Getting latest version is heavy on the API, because GitHub does not allow to fetch tags in chronological order, and some repositories switch from one version format to another, so we can't just consider highest version to be latest. We have to fetch every tag's commit date, and see if it's actually more recent. Thus it's slower with larger repositories, which have potentially a lot of tags.

Thus, lastversion makes use of caching API response to be fast and light on GitHub API, It does conditional ETag validation, which, as per GitHub API will not count towards rate limit. The cache is stored in ~/.cache/lastversion on Linux systems.

It is much recommended to setup your GitHub API token in ~/.bashrc like this, to increase your rate limit:

export GITHUB_API_TOKEN=xxxxxxxxxxxxxxx

For GitLab, you can use a Personal Access Token:

export GITLAB_PA_TOKEN=xxxxxxxxxxxxxxx

Then run source ~/.bashrc. After this, lastversion will use it to get larger API calls allowance from GitHub.

Usage in a Python module

Invoke lastversion.latest function get version information for a repo.

from lastversion import lastversion
from packaging import version

latest_mautic_version = lastversion.latest("mautic/mautic", output_format='version', pre_ok=True)

print('Latest Mautic version: {}'.format(str(latest_mautic_version))

if latest_mautic_version >= version.parse('1.8.1')
    print('It is newer')

With output_format='version' (the default), the function returns a Version object, or False.

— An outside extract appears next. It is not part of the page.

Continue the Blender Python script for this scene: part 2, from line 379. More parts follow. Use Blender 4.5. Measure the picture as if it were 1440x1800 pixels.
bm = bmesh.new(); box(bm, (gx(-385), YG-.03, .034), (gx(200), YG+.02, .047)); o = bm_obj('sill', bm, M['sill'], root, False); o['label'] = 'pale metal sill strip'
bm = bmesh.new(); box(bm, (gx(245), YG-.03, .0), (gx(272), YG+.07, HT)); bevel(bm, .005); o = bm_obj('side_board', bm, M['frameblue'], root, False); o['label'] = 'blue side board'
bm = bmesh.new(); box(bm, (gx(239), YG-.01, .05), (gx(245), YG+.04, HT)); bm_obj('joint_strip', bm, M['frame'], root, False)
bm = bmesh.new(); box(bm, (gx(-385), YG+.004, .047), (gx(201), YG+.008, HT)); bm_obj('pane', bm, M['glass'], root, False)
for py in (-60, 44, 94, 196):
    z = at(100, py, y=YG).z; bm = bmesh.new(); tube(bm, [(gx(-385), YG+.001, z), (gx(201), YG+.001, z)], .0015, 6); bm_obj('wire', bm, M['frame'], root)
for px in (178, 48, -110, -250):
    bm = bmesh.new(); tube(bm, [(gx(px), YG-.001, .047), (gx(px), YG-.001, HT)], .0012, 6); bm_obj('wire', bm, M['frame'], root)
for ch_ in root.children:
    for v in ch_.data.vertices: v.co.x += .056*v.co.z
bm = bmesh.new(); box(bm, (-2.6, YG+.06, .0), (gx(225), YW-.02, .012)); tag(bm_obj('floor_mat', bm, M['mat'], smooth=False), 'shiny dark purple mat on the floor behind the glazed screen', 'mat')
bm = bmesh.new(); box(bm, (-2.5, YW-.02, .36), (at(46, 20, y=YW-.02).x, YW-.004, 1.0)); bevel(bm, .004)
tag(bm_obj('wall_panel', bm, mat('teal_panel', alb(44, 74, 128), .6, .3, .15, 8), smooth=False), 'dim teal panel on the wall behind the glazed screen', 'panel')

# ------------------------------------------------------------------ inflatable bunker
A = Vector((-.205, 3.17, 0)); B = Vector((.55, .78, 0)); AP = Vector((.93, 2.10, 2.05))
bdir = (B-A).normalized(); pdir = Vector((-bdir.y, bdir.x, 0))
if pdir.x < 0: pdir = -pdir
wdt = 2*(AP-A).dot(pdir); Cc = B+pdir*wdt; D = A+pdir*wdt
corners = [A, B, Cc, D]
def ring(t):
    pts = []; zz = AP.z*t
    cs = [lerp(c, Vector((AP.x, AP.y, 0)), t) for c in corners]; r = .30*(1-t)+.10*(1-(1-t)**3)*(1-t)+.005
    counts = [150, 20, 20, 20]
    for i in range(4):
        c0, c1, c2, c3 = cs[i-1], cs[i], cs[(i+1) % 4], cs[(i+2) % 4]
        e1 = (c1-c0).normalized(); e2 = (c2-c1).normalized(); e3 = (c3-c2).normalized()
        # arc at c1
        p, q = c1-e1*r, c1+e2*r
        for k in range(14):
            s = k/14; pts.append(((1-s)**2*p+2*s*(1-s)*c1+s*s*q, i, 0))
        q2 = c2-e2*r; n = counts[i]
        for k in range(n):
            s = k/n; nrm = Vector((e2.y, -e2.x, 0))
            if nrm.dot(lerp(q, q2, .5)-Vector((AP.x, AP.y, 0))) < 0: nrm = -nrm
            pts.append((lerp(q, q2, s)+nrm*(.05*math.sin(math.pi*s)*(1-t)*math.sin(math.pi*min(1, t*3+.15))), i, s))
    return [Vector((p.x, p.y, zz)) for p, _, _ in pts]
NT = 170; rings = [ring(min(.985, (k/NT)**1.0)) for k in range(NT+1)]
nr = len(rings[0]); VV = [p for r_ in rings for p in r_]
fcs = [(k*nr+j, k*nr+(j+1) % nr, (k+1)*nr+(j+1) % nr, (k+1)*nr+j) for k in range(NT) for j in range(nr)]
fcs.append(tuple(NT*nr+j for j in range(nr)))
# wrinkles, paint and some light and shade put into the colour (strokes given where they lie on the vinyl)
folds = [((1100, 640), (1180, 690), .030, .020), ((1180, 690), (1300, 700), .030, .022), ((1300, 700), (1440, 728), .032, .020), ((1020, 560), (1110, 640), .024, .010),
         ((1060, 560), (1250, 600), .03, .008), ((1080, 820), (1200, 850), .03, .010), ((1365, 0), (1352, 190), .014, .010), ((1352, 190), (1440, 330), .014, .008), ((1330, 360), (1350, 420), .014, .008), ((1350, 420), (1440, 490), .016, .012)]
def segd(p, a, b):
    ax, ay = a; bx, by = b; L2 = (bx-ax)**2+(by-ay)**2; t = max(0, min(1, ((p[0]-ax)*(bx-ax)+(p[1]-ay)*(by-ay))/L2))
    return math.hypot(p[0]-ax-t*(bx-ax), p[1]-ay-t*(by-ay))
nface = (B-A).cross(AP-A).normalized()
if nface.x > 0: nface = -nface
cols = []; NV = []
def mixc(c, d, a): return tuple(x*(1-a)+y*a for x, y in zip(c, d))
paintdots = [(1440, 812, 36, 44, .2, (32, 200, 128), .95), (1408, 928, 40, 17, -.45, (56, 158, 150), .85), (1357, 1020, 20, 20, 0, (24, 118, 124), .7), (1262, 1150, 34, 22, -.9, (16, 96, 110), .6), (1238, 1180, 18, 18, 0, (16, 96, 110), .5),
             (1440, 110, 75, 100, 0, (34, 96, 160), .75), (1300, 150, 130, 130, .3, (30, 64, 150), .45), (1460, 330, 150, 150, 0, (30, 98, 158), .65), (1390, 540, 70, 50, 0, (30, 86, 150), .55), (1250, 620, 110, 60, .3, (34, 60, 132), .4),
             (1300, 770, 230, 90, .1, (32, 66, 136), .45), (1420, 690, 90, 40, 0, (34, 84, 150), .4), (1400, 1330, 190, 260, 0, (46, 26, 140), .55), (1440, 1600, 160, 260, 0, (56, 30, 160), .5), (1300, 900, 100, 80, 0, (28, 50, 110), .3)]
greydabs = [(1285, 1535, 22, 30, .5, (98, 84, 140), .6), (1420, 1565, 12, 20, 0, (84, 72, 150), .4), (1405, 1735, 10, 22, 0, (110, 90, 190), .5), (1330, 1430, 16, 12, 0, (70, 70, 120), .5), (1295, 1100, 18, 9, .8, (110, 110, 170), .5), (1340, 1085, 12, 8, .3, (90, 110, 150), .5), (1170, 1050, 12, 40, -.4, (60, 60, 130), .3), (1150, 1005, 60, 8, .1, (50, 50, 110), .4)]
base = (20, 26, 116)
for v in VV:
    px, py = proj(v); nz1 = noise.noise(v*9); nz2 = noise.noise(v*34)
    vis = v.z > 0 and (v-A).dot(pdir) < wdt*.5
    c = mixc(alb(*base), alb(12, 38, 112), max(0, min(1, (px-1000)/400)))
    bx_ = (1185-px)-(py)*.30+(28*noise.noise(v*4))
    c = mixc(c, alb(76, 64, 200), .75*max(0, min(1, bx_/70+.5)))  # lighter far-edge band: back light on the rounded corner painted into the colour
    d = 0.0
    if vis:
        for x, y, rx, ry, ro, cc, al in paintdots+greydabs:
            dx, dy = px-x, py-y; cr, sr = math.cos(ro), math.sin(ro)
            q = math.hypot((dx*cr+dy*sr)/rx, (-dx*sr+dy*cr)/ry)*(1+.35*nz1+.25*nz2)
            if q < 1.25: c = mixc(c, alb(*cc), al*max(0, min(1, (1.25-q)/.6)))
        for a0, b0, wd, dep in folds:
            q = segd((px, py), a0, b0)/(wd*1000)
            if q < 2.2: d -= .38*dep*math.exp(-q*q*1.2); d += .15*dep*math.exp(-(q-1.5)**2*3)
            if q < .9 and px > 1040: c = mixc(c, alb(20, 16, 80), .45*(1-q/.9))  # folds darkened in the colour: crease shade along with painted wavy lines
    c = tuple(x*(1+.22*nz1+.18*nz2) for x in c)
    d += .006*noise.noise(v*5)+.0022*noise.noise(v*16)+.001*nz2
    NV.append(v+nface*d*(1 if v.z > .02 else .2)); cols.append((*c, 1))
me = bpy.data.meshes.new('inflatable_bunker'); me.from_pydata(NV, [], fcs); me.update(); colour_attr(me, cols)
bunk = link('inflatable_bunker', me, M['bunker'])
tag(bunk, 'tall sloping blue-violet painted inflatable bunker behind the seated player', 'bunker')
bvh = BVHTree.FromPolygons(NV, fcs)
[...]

So you can do things like above, namely version comparison, checking dev status, etc.

The lastversion.latest function accepts 3 arguments

  • repo, in format of <owner>/<name>, or any URL under this repository, e.g. https://github.com/dvershinin/lastversion/issues
  • format, which accepts same values as when you run lastversion interactively
  • pre_ok, boolean for whether to include pre-releases as potential versions

Check if there is a newer kernel for your Linux machine

LATEST_KERNEL=$(lastversion linux -gt $(uname -r | cut -d '-' -f 1))
if [[ $? -eq 0 ]]; then
  echo "I better update my kernel now, because ${LATEST_KERNEL} is there"
else 
  echo "My kernel is latest and greatest."